In 1955, the precious Ottoman Codex Aureus of Echternach was for sale in Germany. The jewel-encrusted cover made of gold and ivory was spectacular, as was the lavishly illuminated content. Without World War II, the codex would most likely have remained in the ducal collections in Gotha. With the approach of the Red Army, the ducal family managed to spirit it out of the ducal seat and transfer it to its castle in Coburg in the US zone of occupation further south. The codex was also on the list of nationally significant cultural assets of the Federal Republic of Germany.

When a purchase offer from the Metropolitan Museum in New York came in at one million dollars in 1954, the German government decided to intervene. The object’s “natural home”, as the German president Theodor Heuss put it at the time, was the German National Museum in Nuremberg. Yet the museum and the state alone could not find the requisite sum of money. The museum would need to sell a painting: an altarpiece by Lucas van Leyden went to the Museum of Fine Arts in Boston.1

This is by no means a unique event. European museums were historically much less opposed to selling than we are currently meant to believe. Could a similar situation be imagined today? Would the German public accept a sale from the collection of the Berlin State Museums to fund, for example, a repurchase of the Guelph Treasure after restitution to its claimants? Howls of outrage are conceivable. But in the 1950s, a museum could quietly sell to do what politicians considered its duty of preservation to the nation.

A recent article in a main German daily newspaper denounced a deaccession process dating back to 1975 and culminating in a high-priced auction sale last year as a “forever loss”.2 This issue of the journal proposes that an open discussion is necessary.

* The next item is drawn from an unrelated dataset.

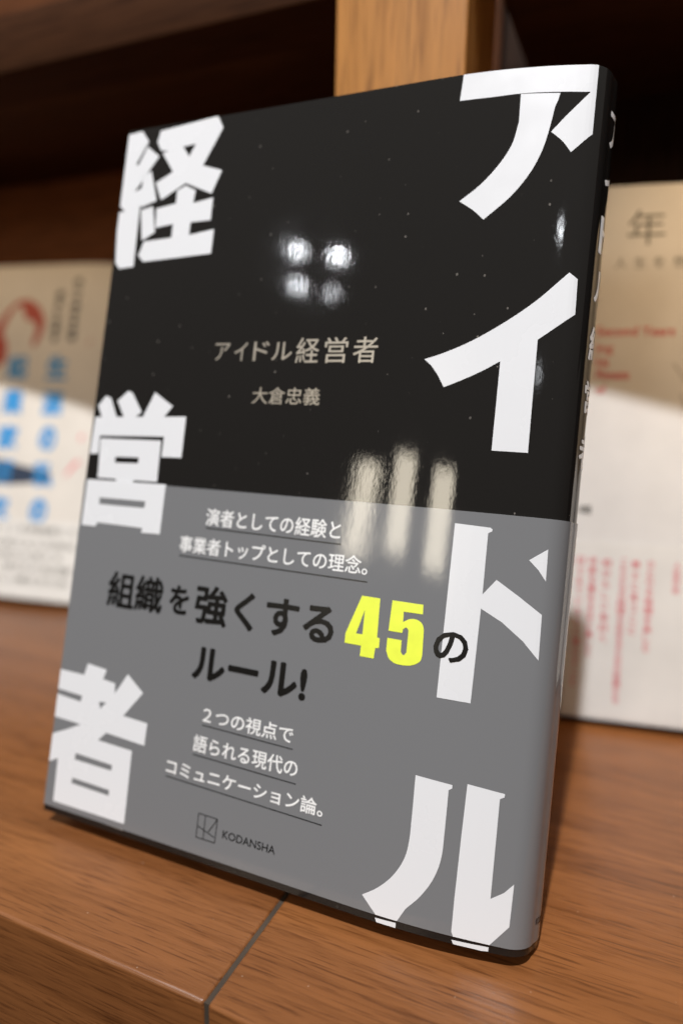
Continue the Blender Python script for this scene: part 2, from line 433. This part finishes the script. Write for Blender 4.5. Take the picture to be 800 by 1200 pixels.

Is an object sold to the highest bidder indeed “lost forever”? Are private collections really black holes where items disappear for good? Proponents of enshrining collections, both institutional and private, might consider the role played by generational change. One argument against institutional sales is that changes in taste may influence decisions which would later be regarded as disastrous. But private collections are also subject to changes in taste. The children of a collector may well decide to sell or donate unfashionable objects. In doing so, they prompt another life cycle, with some objects going to museums and others to other collections, where they may remain hidden or displayed for all to see. Indeed, museum ownership is no guarantee of visibility to the public, as institutional depots demonstrate. Neither is private ownership a guarantee of withholding a precious object from public view.

Is today’s indignation at the idea of museum sales in Europe perhaps partly grounded in the losses from the Second World War? If this was not an issue in the 1950s, it seems unlikely that it would have set in later. Certainly, museum professionals have a point in arguing that tastes change and one generation’s disposable items may become the next generation’s prized assets (or vice versa). Hindsight is a wonderful thing. But at the same time, the museum as an institution from the nineteenth century needs to face the challenges of the twenty-first. Can it really do so if it refuses to envisage change? The beginning of restitutions to African countries may indicate a loosening of rigidity. We will observe the further discussion with much interest and are delighted to contribute some relevant historical research to the debate.

Susanne Meyer-Abich


1 Timo Trümper (ed.), Die verlorenen Meisterwerke. Wieder zurück in Gotha! (Petersberg: Imhof, 2022), 70.

2 Brigitta Hauser-Schäublin, Wie die “Maske der Winde” für immer verloren ging, in Frankfurter Allgemeine Zeitung, 9 June 2022.